Question

For the matrix \( A = \begin{pmatrix} 0 & 1 \\ -1 & 0 \end{pmatrix} \), the matrix \( A^{2n} \) has the form

• A. \( \begin{pmatrix} 1 & -2 \\ -1 & -1 \end{pmatrix} \)
• B. \( \begin{pmatrix} \pm1 & 0 \\ 0 & \pm1 \end{pmatrix} \)
• C. \( \begin{pmatrix} \pm1 & -2n \\ \pm1 & \pm1 \end{pmatrix} \)
• D. \( \begin{pmatrix} -1 & n \\ -1 & -1 \end{pmatrix} \)

Hint:

For matrices like \( A \) with \( A^2 = -I \), the higher powers follow a periodic pattern.

Answer 1

The Correct Option is B

Step 1: Understanding the matrix powers.
The matrix \( A \) is a 2x2 matrix with the property: \[ A^2 = \begin{pmatrix} 0 & 1 \\ -1 & 0 \end{pmatrix}^2 = \begin{pmatrix} -1 & 0 \\ 0 & -1 \end{pmatrix} = -I \] where \( I \) is the identity matrix.
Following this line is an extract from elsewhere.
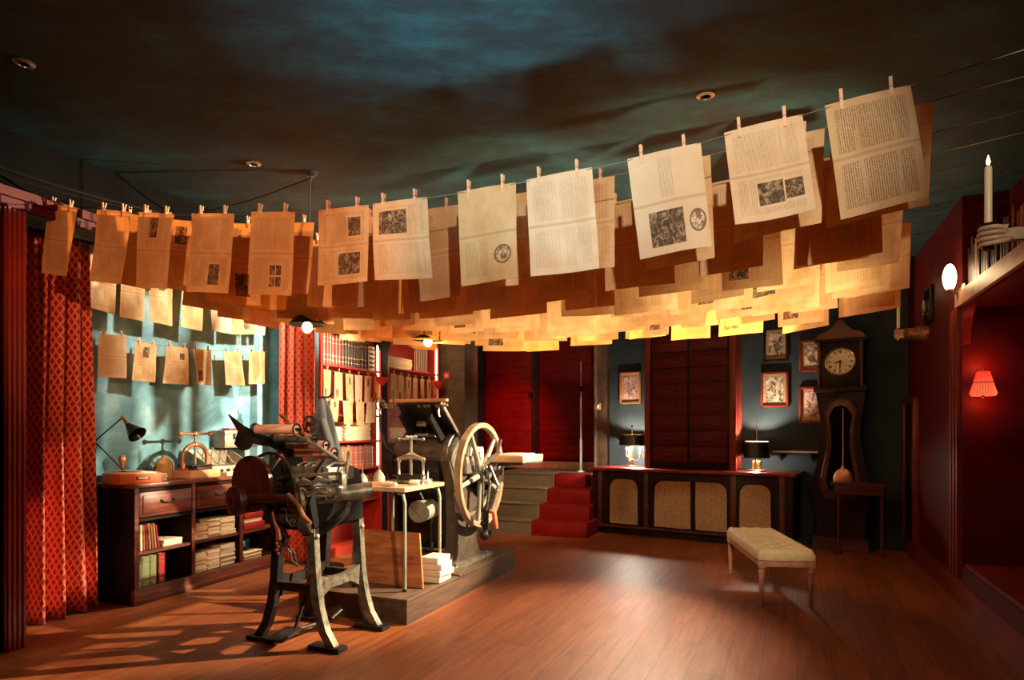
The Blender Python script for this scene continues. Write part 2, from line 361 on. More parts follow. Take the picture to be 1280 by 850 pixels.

Step 2: Generalizing for \( A^{2n} \).
Since \( A^2 = -I \), for any integer \( n \), we have: \[ A^{2n} = (-I)^n = (-1)^n I \] Thus, \( A^{2n} \) is either \( I \) or \( -I \), depending on whether \( n \) is even or odd. Step 3: Conclusion.
The matrix \( A^{2n} \) has the form \( \begin{pmatrix} \pm1 & 0 \\ 0 & \pm1 \end{pmatrix} \). The correct answer is (2).